Not all water is created equal

Lots of water is sold in bottles, but what most people don’t realize is that  much of it is either spring water with no special qualities or simply high-priced tap water. Marketing, naming and packaging can completely change your perception about a particular brand, but it can’t change what’s actually in the bottle. That’s why it’s so important to educate yourself, read labels and know the source and type of water you’re buying.  

Or you can simply choose our naturally pure, Beautiful Artesian Water and eliminate all the guesswork.
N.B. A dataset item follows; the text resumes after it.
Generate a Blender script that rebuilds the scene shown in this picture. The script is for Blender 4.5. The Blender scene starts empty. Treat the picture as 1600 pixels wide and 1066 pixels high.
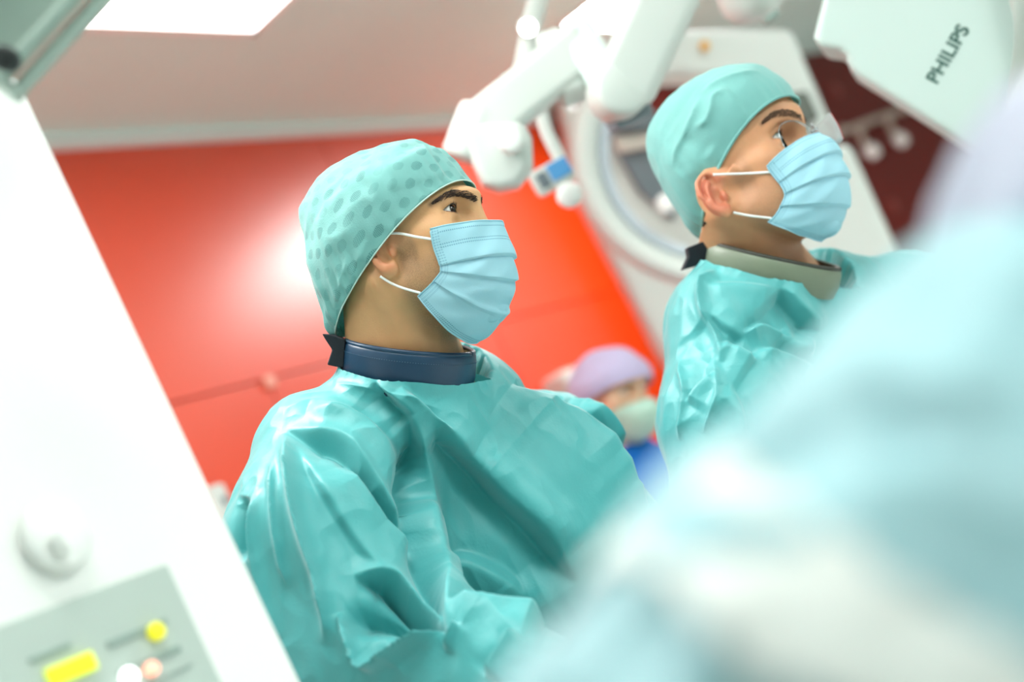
import bpy, bmesh, math, random
import numpy as np
import openvdb
from mathutils import Vector, Matrix
random.seed(7); rng = np.random.default_rng(7)
S = bpy.context.scene
COL = S.collection

# ------------------------------------------------------------------ camera
FPX = 2222.2; CX, CY = 800.0, 533.0
ROLL = math.radians(27.0); PITCH = math.radians(8.2)
CAM = np.array([0.0, 0.0, 1.25])
_F = np.array([0, math.cos(PITCH), math.sin(PITCH)])
_X0 = np.array([1.0, 0, 0]); _U0 = np.array([0, -math.sin(PITCH), math.cos(PITCH)])
CXA = math.cos(ROLL)*_X0 - math.sin(ROLL)*_U0
CYA = math.sin(ROLL)*_X0 + math.cos(ROLL)*_U0
CF = _F
def ray(px, py):
    return CF + (px-CX)/FPX*CXA + (CY-py)/FPX*CYA
def P(px, py, d):
    """world point seen at a pixel of the 1600x1066 frame, at depth d"""
    return CAM + d*ray(px, py)
def on_plane(px, py, p0, n):
    r = ray(px, py); p0 = np.asarray(p0, float)
    return CAM + r*(np.dot(p0-CAM, n)/np.dot(r, n))
def proj(p):
    q = np.asarray(p, float)-CAM
    d = q@CF
    return CX+FPX*(q@CXA)/d, CY-FPX*(q@CYA)/d, d
cam = bpy.data.cameras.new('camera'); cam.lens = 50; cam.sensor_width = 36; cam.clip_start = 0.02
cam_o = bpy.data.objects.new('camera', cam); COL.objects.link(cam_o)
cam_o.matrix_world = Matrix(((CXA[0], CYA[0], -CF[0], CAM[0]), (CXA[1], CYA[1], -CF[1], CAM[1]),
                             (CXA[2], CYA[2], -CF[2], CAM[2]), (0, 0, 0, 1)))
cam.dof.use_dof = True; cam.dof.focus_distance = 1.66; cam.dof.aperture_fstop = 2.0
S.camera = cam_o
S.view_settings.view_transform = 'Standard'; S.view_settings.look = 'None'
S.view_settings.exposure = 0.30; S.view_settings.gamma = 1.0; S.view_settings.use_curve_mapping = False
S.cycles.use_denoising = True; S.cycles.max_bounces = 8; S.cycles.transparent_max_bounces = 40; S.cycles.diffuse_bounces = 5
S.cycles.sample_clamp_indirect = 4.0; S.cycles.caustics_reflective = False; S.cycles.caustics_refractive = False

W = bpy.data.worlds.new('world'); S.world = W; W.use_nodes = True
W.node_tree.nodes['Background'].inputs[0].default_value = (0.8, 0.86, 0.86, 1)
W.node_tree.nodes['Background'].inputs[1].default_value = 0.35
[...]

Why Beautiful Artesian Water? 

A look at what makes our water special. 

Artesian Water

Authentic Waters only bottles Artesian Water. Artesian Water is the most difficult to find and sought after type of bottled water on the market and is sourced from aquifers, which are deep underground layers of porous rock, sand and earth that contain water. 

Surrounded by additional protective layers of impermeable rock or clay, this pristine water naturally filters under pressure through sand, gravel, sandstone and limestone, where it also gathers essential minerals along the way.

According to the EPA, water from artesian aquifers is frequently among the purest, healthiest you’ll find because of its protection from pollution and contamination, as well as its slow, natural filtering process. And it tastes better too.

Bottled Water

Spring Water

The second most common bottled water you’ll find is spring water. While spring water must be produced from a natural spring, people tend to think it’s special because the water comes from the ground and hasn’t been used before. This really isn’t the case, though. 

Water that flows from springs is simply groundwater with no special qualities. By its very nature, groundwater isn’t protected and can be exposed to pollutants and contaminants from both the air and soil around it.

Even with a variety of filtration treatments during bottling, certain impurities in spring water can and will remain. 

Tap Water

Purified Water

Close to half of the bottled water sold worldwide is actually purified water. While often marketed, named and packaged in a way that denotes more “natural” origins, purified water is what most us know as tap water.

The bottler might treat municipal or community water through de-ionization, de-mineralization or reverse-osmosis filtration, but the FDA requires them to identify what type of water is in every bottle. If the label says from a “community water system” or “municipal source," you’re just buying clean tap water. 

Also, the FDA purity standards for bottled water are no higher than those of the Environmental Protection Agency for tap water. In some cases, they’re even less stringent.